T&T’s petrochemical sector is not as competitive as it used to be because of issues surrounding a reliability of supply, according Charles Percy, president of one of the country’s largest methanol produces, Methanex.
Percy said the immediate challenge facing the downstream sector is both reliability of supply and having sufficient gas for plants to operate at their name plat capacity.
He said: “Let us be fair, while shale gas is a major issue going forward right now, T&T is not the most competitive place to invest in the downstream. This has little to do with shale gas or issues surrounding even the price of gas; it has to do with sufficient supply and reliability of supply.”
Percy noted that the gas shortage started towards the end of 2010 and the downstream producers were told it was a short-term issue and it was now the end of 2012 and the situation has not been resolved, with the prediction there will be more of the same come 2013.
“How does a situation like that inspire confidence?” Percy asked. He confirmed the Methanex plants were operating at close to 90 per cent of their capacity, which means there is a lost of opportunity, especially when methanol prices on the spot market were close to US$400 per metric tonne.
Opposition Dr Keith Rowley on Sunday alleged that a major investor in T&T is in the process of moving plants from another country and is not choosing to come to T&T, but was instead going directly to the United States where, for the first time in several years, gas prices and reliability of supply are beginning to be competitive with those being offered in T&T.

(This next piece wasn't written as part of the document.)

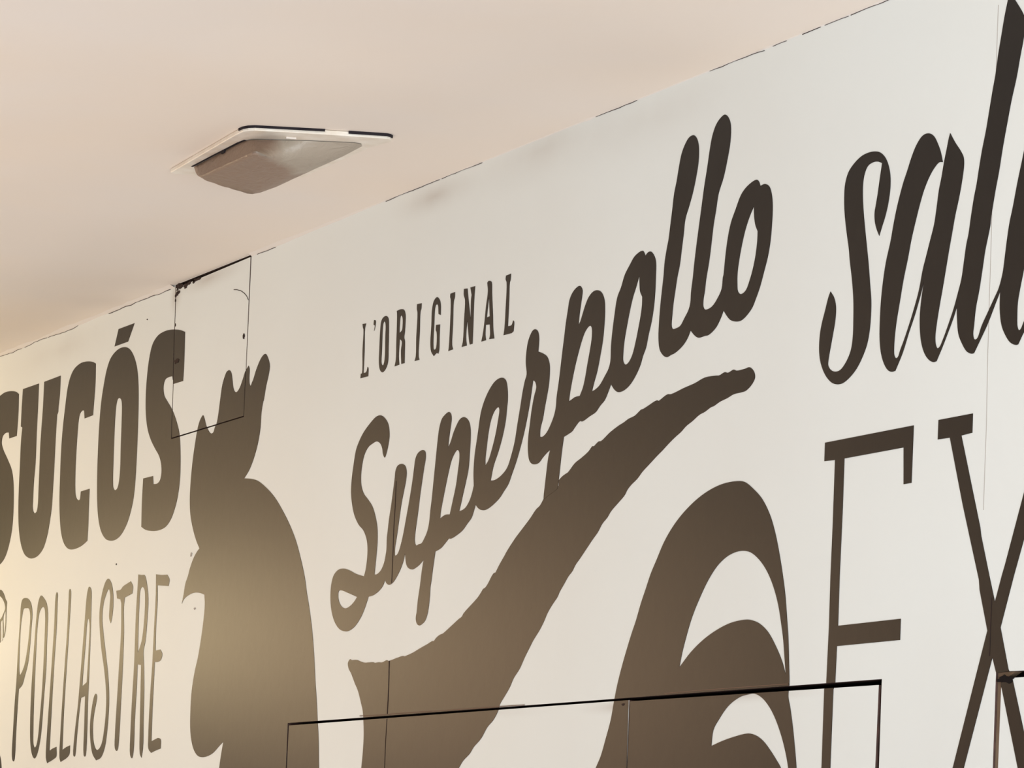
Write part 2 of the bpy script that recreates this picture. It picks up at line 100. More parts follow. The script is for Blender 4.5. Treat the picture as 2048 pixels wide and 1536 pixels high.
 ('sal','joined_letters','12432,26399 12556,26336 12666,26196 12730,26083 12781,25943c 12690,25954 12587,25904 12470,25805 12340,25639 12241,25451 12143,25227 12059,25018 11978,24757 11881,24480 11801,24184 11734,23936 11696,23719 11687,23566 11697,23480 11739,23432 11791,23442 11843,23529 11930,23654 12045,23843 12159,24049 12271,24287 12352,24547 12435,24738 12519,24929 12602,25119 12654,25331 12704,25577 12758,25738 12811,25932 12865,26092 12918,26252 12946,26306c 13070,26156 13208,26013 13276,25916 13288,25813 13251,25618 13186,25394 13105,25172 13040,24948 12974,24723 12922,24529 12844,24239 12778,24013 12713,23754 12689,23589 12708,23486 12749,23437 12799,23449 12870,23532 12982,23701 13121,23932 13202,24104 13283,24292 13334,24517 13384,24743 13424,24853 13474,25078 13538,25334 13590,25492 13641,25700 13705,25939 13784,26175 13848,26413 13924,26699 13976,26873 14001,26985 14038,27161 14102,27398 14166,27635 14246,27869c 14360,27846c 14599,27561 14641,27465 14608,27257 14537,27024 14461,26758 14357,26481 14280,26231 14178,25886 14103,25586 14025,25335 13975,25145 13937,24986 13926,24905 13887,24779 13822,24592 13759,24321 13696,24066 13631,23861 13596,23635 13579,23522 13602,23453 13645,23439 13688,23458 13769,23595 13906,23757 14043,23918 14151,24050 14230,24234 14255,24345c 14315,24663 14364,24867 14429,25053 14505,25302 14556,25457 14653,25734 14810,26228 14976,27179c 15387,27091c 15145,26002 14926,25068 14698,24197 14628,23981 14578,23794 14570,23601 14579,23487 14611,23434 14649,23437 14718,23524 14882,23719c 14888,23526c 14722,23387 14603,23250c 14553,23248 14427,23297 14312,23409 14223,23551 14181,23735 14176,23883 14181,23996c 14046,23803 13911,23609 13746,23418 13608,23263c 13551,23262 13434,23310 13313,23441 13236,23567 13200,23755 13185,23931c 13125,23815 13013,23647 12873,23448 12731,23266c 12657,23263 12551,23305 12442,23403 12361,23548 12318,23722 12306,23943 12332,24143 12388,24398c 12319,24230 12192,23976 12049,23741 11906,23487 11731,23259c 11638,23257 11543,23294 11445,23392 11360,23557 11319,23768 11316,23993 11330,24250 11366,24504 11433,24788 11545,25082 11586,25231 11655,25445 11726,25623 11826,25831 11913,25971 12014,26143 12131,26295 12280,26396',[]),
 ('ex','letter','9971,22464c 12216,22466c 12192,21698c 12001,21697c 11981,22193c 10491,22192c 10480,21533c 10444,20576c 10435,19895c 12005,19903c 11998,19622c 10419,19618c 10396,19076c 10356,19035c 10327,17966c 10293,17352c 10033,17353c 10101,17970c 10119,19044c 10168,19119c 10201,19905c 10207,20592c 10231,21294c 10247,22195c 9967,22205c',[]),
 ('ex','letter','12809,22474c 13610,22472c 13604,22221c 13354,22210c 13828,20972c 13855,20857c 14055,20333c 14189,19993c 14331,20315c 14404,20465c 14783,21322c 15245,22383c 15538,22381c 14801,20736c 14596,20297c 14324,19663c 14514,19129c 14599,19024c 14871,18346c 15051,17886c 15252,17326c 14987,17328c 14755,17891c 14376,18892c 14239,19110c 14156,19292c 13559,17911c 13329,17336c 13099,17337c 13308,17915c 13728,18916c 14033,19639c 13841,20171c 13823,20297c 13418,21297c 13086,22210c 12801,22216c',[]),
]
H1_HOLE=[(-1.62464, 2.84953), (-1.20099, 2.84933), (-1.19554, 2.52291), (-1.59896, 2.52034)]
H1_PANELS=[[(-1.62024, 2.84187), (-1.20599, 2.84524), (-1.198, 2.52547), (-1.5959, 2.52327)]]
H2_HOLE=[(-0.89363, 1.91279), (1.1569, 1.9124), (1.15486, 1.7945), (1.14806, 1.39408), (-0.86827, 1.26962), (-0.8921, 1.82923)]
H2_PANELS=[[(-0.88721, 1.90796), (0.44841, 1.90891), (0.44787, 1.8065), (0.45333, 1.3512), (-0.86116, 1.27006), (-0.88678, 1.82914)], [(0.45206, 1.90705), (1.14971, 1.9047), (1.14561, 1.79466), (1.13952, 1.39356), (0.45726, 1.35144), (0.45074, 1.80645)]]
H3_HOLE=[(1.42365, 1.91082), (1.48706, 1.90971), (2.25631, 1.90738), (2.22519, 1.46057), (1.40805, 1.41013), (1.42035, 1.79)]
H3_PANELS=[[(1.43608, 1.90181), (1.4873, 1.90161), (2.25326, 1.90021), (2.22216, 1.46038), (1.42117, 1.41094), (1.43193, 1.7898)]]
SEAM_A=[(-0.44921, 2.3266), (-0.44887, 2.28386), (-0.4505, 2.2396), (-0.449, 2.18633), (-0.44885, 2.14568)]
SEAM_B=[(-0.44455, 2.00825), (-0.4422, 1.95742), (-0.44294, 1.91555)]
SEAM_B2=[(-0.44305, 1.90684), (-0.44436, 1.8703), (-0.44395, 1.81816)]
SEAM_FAINT=[(1.4004, 2.77885), (1.39899, 2.71541), (1.39906, 2.74891), (1.39978, 2.65512)]
SEAM_C=[(1.40144, 2.78198), (1.39921, 2.70868), (1.39606, 2.523), (1.39224, 2.32642), (1.39204, 2.22882), (1.38889, 2.11922)]
SEAM_D=[(1.4117, 2.00551), (1.40969, 1.96431), (1.4091, 1.93137)]
CURVE_CRACK=[(-1.28692, 2.79072), (-1.27043, 2.78835), (-1.24827, 2.78313), (-1.22852, 2.77524), (-1.21415, 2.76713), (-1.205, 2.75828)]
EDGE_PX=[(-2.80993, 2.8503), (-2.82857, 3.73367), (-2.37444, 3.63221), (-2.16053, 3.58443), (-1.72541, 3.48723), (-1.27707, 3.38707), (-1.19993, 3.36984), (-0.59845, 3.23547), (-0.17695, 3.14131), (0.12274, 3.07436), (0.24909, 3.04613), (0.39567, 3.01339), (0.59865, 2.96804), (0.80987, 2.92086), (1.13737, 2.84769)]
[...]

Percy said: “We may be witnessing the start of investors fleeing or reducing their investments in T&T.” He said the issues of gas pricing and supply must be dealt with. Both Energy Minister Kevin Ramnarine and bpTT have said the supply shortages are expected to significantly ease when the country’s largest supplier bpTT completes its maintenance work by the end of 2013.
On Monday, the Ministry of Energy said that the bpTT Kapok and the BGTT Dolphin platforms were now fully operational and were delivering about 800 million cubic feet of natural gas a day. In a release, the ministry said the NGC had reported that since Saturday all gas restrictions had been lifted—except for two industrial customers that were having process plant problems— providing for a steady supply to the Point Lisas Industrial Estates.
The maintenance work on the Kapok and Dolphin platforms was necessary to ensure asset integrity, compliance with international safety standards and the long-term sustainability of the country’s natural gas supply. With the gas curtailment issues close to resolution, the country must now contend with shale gas and the threat it poses to this country’s downstream in a situation where most of T&T’s methanol and ammonia are sold in the US market, analysts said.
Only on Monday, it was announced that Lake Charles Clean Energy (LCCE), has secured major long-term commercial offtake contracts with BP Products North America Inc, Air Products and Chemicals, Inc and Denbury Onshore LLC, a subsidiary of Denbury Resources Inc, for the Lake Charles Clean Energy project located at the Port of Lake Charles.
According to LCCE, securing long-term commercial offtake contracts is a major milestone as it enhances Leucadia Energy's ability to seek and obtain necessary third-party financing for the project prior to commencing construction. “This project, employing commercially proven gasification technologies to cleanly manufacture industrial products from petroleum coke, would be the first of its kind in the US. LCCE is expected to be one of the world's lowest-cost producers of methanol and hydrogen and a low-cost producer of other products used in the chemical and refining industries.
In addition to limitations on emissions of criteria pollutants, the plant is designed to capture, compress and sell 90 per cent of its carbon dioxide (CO2) production for use in enhanced oil recovery (EOR) in the US Gulf Coast. Lake Charles Clean Energy will be a low-cost producer of all its products and is expected to be one of the world’s lowest-cost producer of methanol, as petcoke-based gasification is generally expected to outperform natural gas-based methanol. In addition, the CO2 it captures will be used in enhanced oil recovery operations along the US Gulf Coast.